Crumble doet me al denken aan herfstige namiddagen, waarbij je je vieruurtje nodig hebt om warm te worden, maar op een regenachtige zomerdag is het gelukkig ook gepermitteerd. Zeker als het een rabarbercrumble is, want rabarber is een zomerfruit (of groente?) en de plant is niet zo lang meer oogstbaar.

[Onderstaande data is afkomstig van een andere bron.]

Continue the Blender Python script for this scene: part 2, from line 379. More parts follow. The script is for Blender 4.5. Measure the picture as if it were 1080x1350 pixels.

Gelukkig kan je de oogst makkelijk invriezen en de rest van het jaar de rabarbercrumble-kaart trekken. Ik heb er deze keer ook rode besjes in gedaan voor een extra zomerse toets. Bosbessen, frambozen of braambessen zijn hier waarschijnlijk ook lekker in.
Het recept
er in:
100 gr bloem
100 gr havervlokken
100 gr boter
50 gr suiker
Soms werk ik ook gewoon met kopjes zodat ik de weegschaal niet moet bovenhalen. Dan wordt dat 1 kopje bloem, 1 kopje havervlokken, 1 kopje boter en een half kopje suiker. Crumble is gelukkig geen strikt dessert. Zo lang je de juiste korreltextuur hebt, komt alles goed.
2 stengels rabarber
handvol besjes
1 el bruine suiker
er mee:
Meng de eerste vier ingredienten met je handen tot je een brokkelig deeg krijgt. Meng niet te lang, anders smelt de boter en heb je niet de korrelige structuur die je wil in een crumble. Snijd de rabarber in kleine stukjes van ongeveer 1 cm en meng met de besjes en de bruine suiker. Laat even staan terwijl de oven opwarmt tot 175° C.
Zoek je mooie ovenvaste potjes of een ovenvaste schaal. Leg eerst een bodem fruit en bedek deze met een laag crumbledeeg. Werkt eventueel af met een klontje boter op het deeg als je graag een mooi goudbruin korstje wil.
Plaats in de oven tot je het fruit naar boven ziet borrelen (20 à 25 minuten). Heeft de crumble nog niet genoeg kleur, leg dan nog even de grill aan. Ga niet te ver, want dat is de beste manier om je crumble in 3 minuten te verpesten. Haal je crumble uit de oven en laat nog een kwartiertje afkoelen. Eet idealiter met een bolletje vanilleijs en geniet!
Tip: heb je wat deeg over, vries het dan gewoon in. Het deeg blijft los en korrelig dus als je een snel dessert nodig hebt, kan je gewoon uit je vriezer halen wat je nodig hebt en de rest bewaren voor een volgende keer.